Money psychology plays a huge role in our financial wellness and is often formed in childhood. What is holding you back from living the life of your dreams? Surprisingly, it often it has far more to do with our feelings and beliefs than facts. What our relationship is with money, the feelings it provokes when we think or talk about it, what we believe having it or not having it says about us. This journey is a blog post all in itself like all inner child and shadow work!!


Taking the time to look back on your spending patterns and then create a conscious spending plan can help you think about your money being more about where and how you are using your energy and what brings you joy in life. Let's have fun with this.


“Money is a terrible master but an excellent servant.”

~P.T. Barnum


The truth is that no matter how much we make, most of us live to the edge of our means. Many people making six or even seven figures are living paycheck to paycheck!
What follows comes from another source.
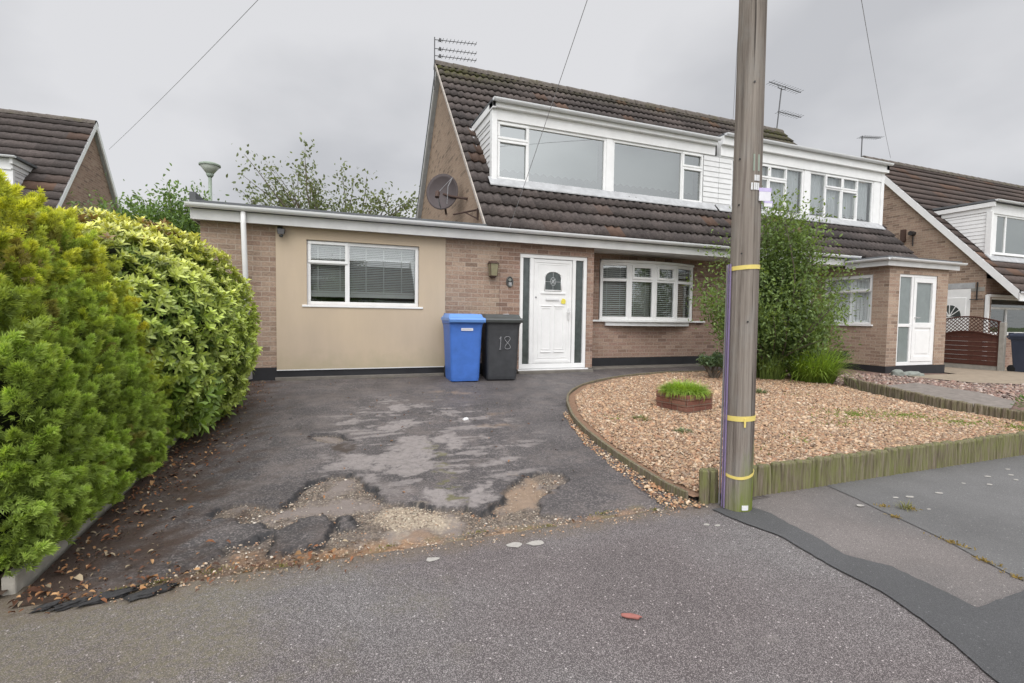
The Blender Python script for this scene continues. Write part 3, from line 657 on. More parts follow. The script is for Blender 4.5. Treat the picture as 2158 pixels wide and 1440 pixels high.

Money management and how you allocate your income is almost more valuable than how much you actually make.


The three main dimensions when you begin analyzing your financial wellness are your monthly income, expenses, and savings. Learning about the 50-30-20 Rule changed how I approached my budgeting and forced me to get real with myself. I saw where I had room for improvement and where I was doing well. This simple spending ratio created by Manisha Thakor, MBA, CFA, is a quick and easy way to get on track.


She believes that your spending after taxes, should be broken down like this:

  • 50% towards needs ~ food, housing, transportation, bills

  • 30% towards wants ~ activities, restaurants, vacations, concerts

  • 20% towards savings ~ 10-12% for retirement, 8-10% for an emergency fund (or debt paydown first)

A surprising statistic I learned is that 9 out of 10 Americans are over extended, not on their wants, but in their needs. Spending more on buying a house or car that fits their style but stretches them beyond their financial means. I was quite surprised that the area I was the most imbalanced in was overspending in my needs as well and I knew I was under contributing towards my savings. I was immediately determined to get my "needs" under budget but at the same time, happy to see that I didn't have to compromise my lifestyle and the things that bring me joy (wants). I was right on target there. Joy based spending is a lifestyle and technique I have subscribed to and have found that is has transformed my feelings, insecurities, and confidence with spending money.


Spend guilt free on the things you love and that make you, in your eyes, a better more authentic version of yourself and cut dramatically down on the things that don't align with your values. I will forgo the new outfit or the new couch because for me, it is all about vacations and life experiences! With my kids, my partner, girls' trips and even solo self-development adventures. I always feel that I return more grateful for the life I live, have a broadened perspective and I always say, "it takes a break from my routines to forget who I think I am and remember who I actually am."


Looking at every dollar in and out, in all areas of spending does require ruthless honesty and a bit of work but is so worth it! I recommend taking three months of income and expenses (one quarter) and categorizing them as Needs, wants, and savings (debt paydown first). Where do you most value spending your time and are you utilizing your resources so that you are living your most abundant life?


At the end of the day, the truth is that I don't think any of us really care about money. It is merely paper in our hands and numbers on a screen. What we really care about is the feeling it will give us whether we have that magic number or not. It's our own personal value based on what we have created in our head of what "doing well" or "being wealthy" looks like. I believe it's more about living the live we want to live! What is that feeling for you? If you were living your best financially wealthy life, what would that look like? What are you looking for your money to make you feel? Freedom? Adventure? Peace of mind?


All money is, is an energy exchange. Your time or energy reimbursed with the US dollar. What is your time worth? How do you most value spending your moments in the day? Maybe it's time for some time budgeting alongside creating a conscious spending plan? Make every day and dollar mean something!